As for me, I intend to celebrate pi day in a more traditional fashion.

 Happy pi day to all, and to all a large byte!

Tuesday, March 1, 2016

Hometown Reads

Last time I visited my local Barnes and Noble bookstore I asked the manager why the store didn't feature a section comprised exclusively of local authors.  I got a flat three minutes of prevarication, culminating in the tired old cliché, "I'm sorry, but my hands are tied."  Feeling a bit discouraged, I declined an overpriced B&N latté in favor of a more stimulating beverage.  I went down the street to Bar 145 and got two fingers of good old thought provoker in front of me, water back.
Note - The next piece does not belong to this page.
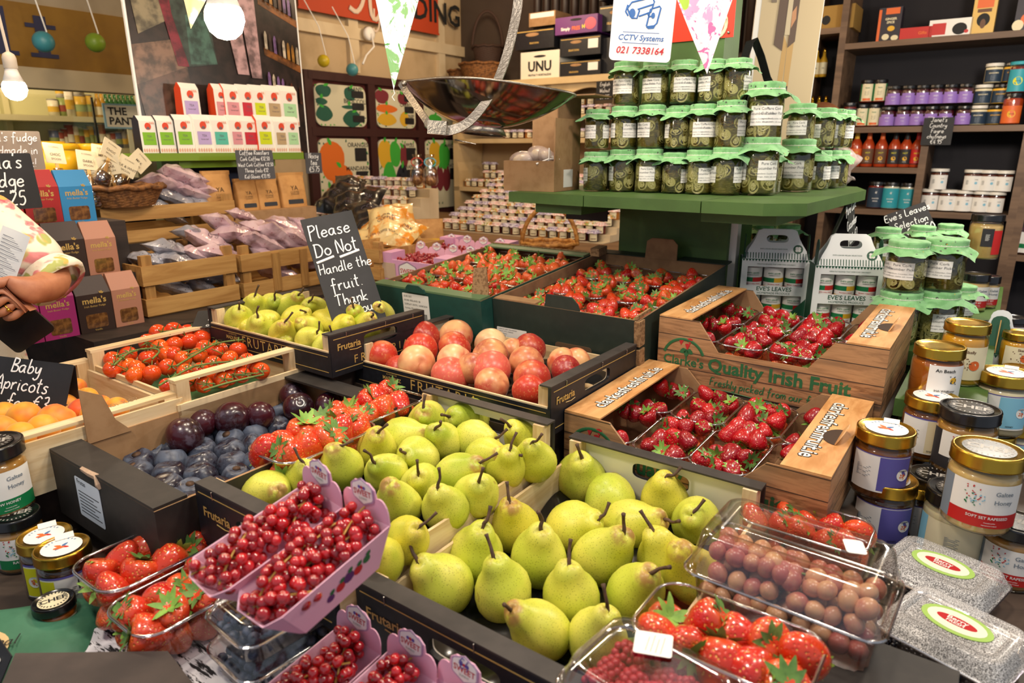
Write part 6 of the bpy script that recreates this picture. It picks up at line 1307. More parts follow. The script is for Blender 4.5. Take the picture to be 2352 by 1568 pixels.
def basket(label, P, rx, ry, h, mt, handle=None, name='wicker_basket', rows=9, flare=.75, rot=0.):
    t = thing(name, label, 'basket', P, (0, 0, rot), 'wicker baskets')
    m = MB().sm_()
    def f(a, b):
        th = 2*math.pi*a; k = flare+(1-flare)*b; w = 1+.02*math.sin(rows*2*math.pi*b+(0 if int(a*28) % 2 else math.pi)); return Vector((rx*k*w*math.cos(th), ry*k*w*math.sin(th), h*b))
    m.grid(f, 56, rows*4); m.add([(rx*flare*math.cos(2*math.pi*i/20), ry*flare*math.sin(2*math.pi*i/20), .003) for i in range(20)], [tuple(range(20))]); part('woven_body', m, mt, t)
    rp = [(rx*1.01*math.cos(2*math.pi*i/32), ry*1.01*math.sin(2*math.pi*i/32), h+.004*math.sin(i*2)) for i in range(33)]; part('rim', MB().sm_().tube(rp, .009, 6), mt, t)
    if handle: part('handle', MB().sm_().tube([(rx*math.cos(R(a)), 0, h*.8+handle*math.sin(R(a))) for a in range(0, 181, 12)], .010, 7), mt, t)
    return t
P = atu(1110, 168, 4.1); basket('wide brown wicker basket on the dresser top, tilted behind the white box', Vector((P.x, P.y, ZD)), .17, .14, .13, WICK)
P = atu(1060, 160, 4.12); basket('shallow brown wicker basket at the corner end of the dresser top', Vector((P.x, P.y, ZD)), .10, .10, .10, WICK, None)
P = atu(1120, 110, 4.2); basket('dark wicker basket with tall hoop handle behind the others', Vector((P.x, P.y, ZD+.14)), .11, .09, .12, WICKD, .26)
# wicker basket with hoop handle behind the strawberry cartons
P = atu(1262, 560, 2.6); basket('honey coloured wicker basket with hoop handle behind the strawberry cartons', Vector((P.x, P.y, 1.0405)), .125, .10, .05, WICKL, .17, rot=RZ*.2)
# corrugated dark sheeting above the dresser
m = MB()
for i in range(26): m.sm_().tube([S(4.325, -2.9+.075*i, 2.05), S(4.325, -2.9+.075*i, 3.04)], .03, 8)
struct('trim_4', m, mat('dark_corrugated', '#2e211b', .5))
P = atu(1390, 190, 3.96); ticket('small chalk ticket hanging from the dresser top for walnut oil', P-Vector((0, 0, .1)), .12, .11, RZ, ['English', 'Walnut', 'oil \u20ac15'], fold=False, size=.2)
# --- tea shelf, its post and the large photo poster
VS = -2.42
def AV(x, y, v=VS): return atv(x, y, v)
u0, u1 = uv(AV(285, 350))[0], uv(AV(697, 350))[0]; zs = AV(500, 350).z-.002
ts = thing('tea_shelf', 'green painted shelf in front of the photo poster holding packets of tea', 'shelf', S(0, 0, 0), (0, 0, RV))
part('plank', MB().box(u0-.06, .02-VS-.02, zs-.026, u1, -VS+.17, zs), OLIVE, ts); part('batten', MB().box(u0+.2, -VS+.03, zs-.052, u1-.12, -VS+.15, zs-.0265), OLIVE, ts)
part('step', MB().box(u0+.12, -VS+.095, zs+.0005, u1-.01, -VS+.165, zs+.105), mat('step_brown', '#5a4030', .7), ts)
tp = thing('tea_post', 'green timber post behind the photo poster', 'post', S(0, 0, 0), (0, 0, RV)); part('post_board', MB().box(u0+.28, -VS+.215, 0, u1-.1, -VS+.34, 2.7), GREENP, tp); part('side_panel', MB().box(u0+.3, -VS+.2, 1.0, u1-.12, -VS+.2145, zs-.03), mat('navy_panel', '#1b2a50', .6), tp)
pz0 = zs-.03; PH_ = .95; pu0, pu1 = uv(atv(330, 340, VS-.185))[0], uv(atv(708, 345, VS-.185))[0]; pw = pu1-pu0
ps = thing('photo_poster', 'large photo poster of two people standing in the market, white edged, behind the tea packets', 'poster', S((pu0+pu1)/2, VS-.178, pz0), (R(-1), 0, RV))
part('board', MB().box(-pw/2, .001, 0, pw/2, .012, PH_), WHITEP, ps)
A_ = [('bg', '#2e211d', [(-.49, 0), (.49, 0), (.49, 1), (-.49, 1)]), ('shelf tan', '#8a5428', [(.22, .86), (.49, .79), (.49, .82), (.22, .89)]), ('shelf tan', '#8a5428', [(.24, .64), (.49, .57), (.49, .60), (.24, .67)]), ('shelf tan', '#8a5428', [(.25, .44), (.49, .38), (.49, .41), (.25, .47)]),
 ('crate', '#5c4236', [(-.49, .28), (-.22, .36), (-.2, .1), (-.45, .05)]), ('box side', '#7d5f4d', [(-.49, .42), (-.25, .46), (-.22, .36), (-.49, .28)]), ('papers', '#85795f', [(-.47, .62), (-.33, .66), (-.3, .52), (-.45, .46)]), ('green box', '#565c34', [(-.48, .72), (-.36, .78), (-.33, .68), (-.46, .64)]), ('tan strip', '#b58a50', [(-.48, .02), (.45, -.0), (.45, .035), (-.48, .055)]),
 ('red apron', '#7a2030', [(-.34, .76), (-.28, .76), (-.21, .36), (-.27, .36), (-.33, .6)]), ('skirt', '#38453d', [(-.28, .78), (-.10, .78), (-.05, .38), (-.21, .36), (-.27, .55)]), ('skirt shade', '#46665a', [(-.2, .55), (-.1, .57), (-.05, .38), (-.20, .37)]), ('arm', '#a0654c', [(-.32, .9), (-.1, .84), (-.04, .80), (-.06, .77), (-.2, .78), (-.33, .83)]), ('top green', '#5a7448', [(-.26, 1), (-.02, 1), (-.02, .86), (-.16, .84), (-.28, .9)]),
 ('shirt', '#7f7a7d', [(.0, 1), (.26, 1), (.27, .8), (.22, .66), (.0, .66), (-.02, .8)]), ('leg pink', '#b89494', [(.0, .68), (.10, .66), (.135, .35), (.065, .35)]), ('leg pink', '#b89494', [(.11, .66), (.21, .66), (.215, .34), (.15, .34)]), ('cloth', '#b8b4c0', [(.24, .84), (.29, .82), (.31, .74), (.25, .76)]), ('crate 2', '#1c1614', [(-.02, .14), (.2, .2), (.22, .1), (.0, .05)]), ('white box', '#c8c0b4', [(.02, .24), (.1, .26), (.1, .2), (.03, .17)])]
m = MB(); cols = []
for k, (n, c, pl) in enumerate(A_):
    if c not in cols: cols.append(c)
    m.mat(cols.index(c)).add([(x*pw, -.0004*k, y*PH_) for x, y in pl], [tuple(range(len(pl)))])
g = random.Random(2)
for sh_, y0, y1 in ((0, .885, .82), (1, .665, .60), (2, .465, .41), (3, .30, .24)):
    for i in range(8):
        f = i/8; x = .25+.235*f; yb = y0+(y1-y0)*f; c = g.choice(('#a8742c', '#5a3020', '#c8b8a0', '#7a5a8a', '#3a2a24')); 
        if c not in cols: cols.append(c)
        m.mat(cols.index(c)).add([(p*pw, -.009, q*PH_) for p, q in ((x, yb), (x+.018, yb-.004), (x+.018, yb+.055), (x+.012, yb+.07), (x+.006, yb+.07), (x, yb+.055))], [tuple(range(6))])
part('photograph', m, [mat('poster_'+c[1:], c, .3, var=(22, '#'+''.join('%02x' % int(int(c[i:i+2], 16)*.55) for i in (1, 3, 5)), .38, .66)) for c in cols], ps)
# tea packets
TCOL = {'purple': '#b7a0cf', 'rose': '#d58f96', 'red': '#c2283a', 'lime': '#c9d413', 'kraft': '#b49a74', 'mint': '#a9d5a2', 'green': '#7fb52c', 'teal': '#56b5a0'}
SUN = mat('packet_sun_orange', '#d9482c', .5); PKW = mat('packet_white', '#efe8dd', .55); PKS = mat('packet_side_orange', '#d4451f', .5); PKD = mat('packet_side_black', '#221c1e', .4); PAT = mat('packet_pattern', '#e0a58e', .55)
def tea(label, x, y, w, h_px, v, col, side=PKW, name='tea_packet', z=None):
    a = atv(x-w/2, y, v); b = atv(x+w/2, y, v); P = (a+b)/2; P.z = z if z else P.z; W = (b-a).length*.94; H = sz(h_px, P)*1.0; D = .045
    t = thing(name, label, 'tea', P, (0, 0, RV+.12), 'tea packets')
    vs = [(-W/2, 0, 0), (W/2, 0, 0), (W/2, D, 0), (-W/2, D, 0), (-W/2, .004, H*.86), (W/2, .004, H*.86), (W/2, D-.004, H*.86), (-W/2, D-.004, H*.86), (-W/2, D*.42, H), (W/2, D*.42, H), (W/2, D*.58, H), (-W/2, D*.58, H)]
    m = MB().mat(0).add(vs, [(0, 3, 2, 1), (0, 1, 5, 4), (2, 3, 7, 6), (4, 5, 9, 8), (6, 7, 11, 10), (8, 9, 10, 11)]).mat(1).add(vs, [(1, 2, 6, 5), (3, 0, 4, 7), (5, 6, 10, 9), (7, 4, 8, 11)])
    part('packet', m, [PKW, side], t)
    tl = math.atan2(.004, H*.86); M = TR(0, -.0006, 0, rx=-tl) @ FRONT; c = mat('packet_'+col, TCOL[col], .55)
    m = MB().mat(0).add([(q*W, s*H, .0003) for q, s in ((-.38, .22), (.38, .22), (.38, .56), (-.38, .56))], [(0, 1, 2, 3)], M).mat(1).poly([(q*W, s*W+H*.72, .0004) for q, s in ell(0, 0, .19, .19, 16)], M)
    for q in range(7): m.mat(2).poly([(s*W, r_*H, .0003) for s, r_ in leaf(-.42+.14*q, .02, .12, .05, 1.2)], M)
    for q in range(3): m.mat(2).poly([(s*W, r_*H, .0004) for s, r_ in leaf(.1+.1*q, .83, .1, .03, -.5)], M)
    m.mat(3); m.poly([(q*W, s*W+H*.72, .0007) for q, s in ((-.12, -.16), (-.05, -.02), (0, -.06), (.05, -.02), (.12, -.16))], M); put_text(m, 'TEA', W*.16, M @ TR(0, H*.45, .0008)); put_text(m, 'loose leaf', W*.11, M @ TR(0, H*.36, .0008))
    part('printing', m, [c, SUN, PAT, mat('print_grey', '#6a5f66', .6)], t)
LOW = [(348, 347, 44, 82, 'green', PKD), (388, 347, 44, 82, 'green', PKD), (430, 347, 46, 84, 'green', PKD), (474, 347, 46, 84, 'purple', PKW), (513, 347, 44, 82, 'teal', PKW), (553, 347, 44, 82, 'rose', PKW), (580, 347, 40, 80, 'red', PKW), (614, 347, 42, 82, 'lime', PKS), (652, 346, 40, 78, 'kraft', PKW), (677, 346, 34, 78, 'mint', PKW)]
for i, (x, y, w, h, c, s) in enumerate(LOW): tea('white tea packet with %s label, %s along the lower row' % (c, nth(i)), x, y, w, h, VS-.035, c, s, z=zs+.0005)
for i, (x, w, c, s, n) in enumerate([(443, 46, 'purple', PKS, 'standing alone'), (513, 36, 'rose', PKS, 'turned sideways'), (540, 46, 'rose', PKS, 'second'), (574, 44, 'red', PKW, 'third'), (602, 42, 'lime', PKW, 'fourth'), (634, 44, 'kraft', PKW, 'fifth'), (668, 44, 'mint', PKW, 'last')]):
    tea('white tea packet with %s label on the upper row, %s' % (c, n), x, 262, w, 88, VS-.115, c, s, z=zs+.1058)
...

It has always seemed to me that local authors would benefit from a web page.  Someplace on the net where we could rest assured that we're not alone, where our work could be advertised, and where the liberals could give the conservatives a bad case of the red ass, then the conservatives would retaliate with a few stinging remarks of their own, which would send the moonbats into orbit - so the place would need to be policed a bit.  Then the organizer would have to find all the authors in Toledo, then set up the web site... we're talking about a ton of work, which I am not up for.

Fortunately for me, and for the rest of us, someone else arrived at this conclusion as well, and is willing to put some work behind it.  Becky Robinson of Weaving Influence has launched a new site, Hometown Reads, which features authors from the Toledo metro area.  Authors get their own individual page with links to their own website, Facebook, and other social media sites.  Or, if you'd just like to see what local authors are publishing, that's available as well.

This service has been needed for a long time now, and I'm glad Becky and her team are running the ball in for a touchdown.  As for me, it's five o'clock somewhere, but I have to teach tonight.  Toledo Ballroom (2400 N. Reynolds Road, Toledo, OH) has a group class scheduled tonight at 7:00, and I'm teaching intermediate bronze level cha cha. Happy hour will have to wait.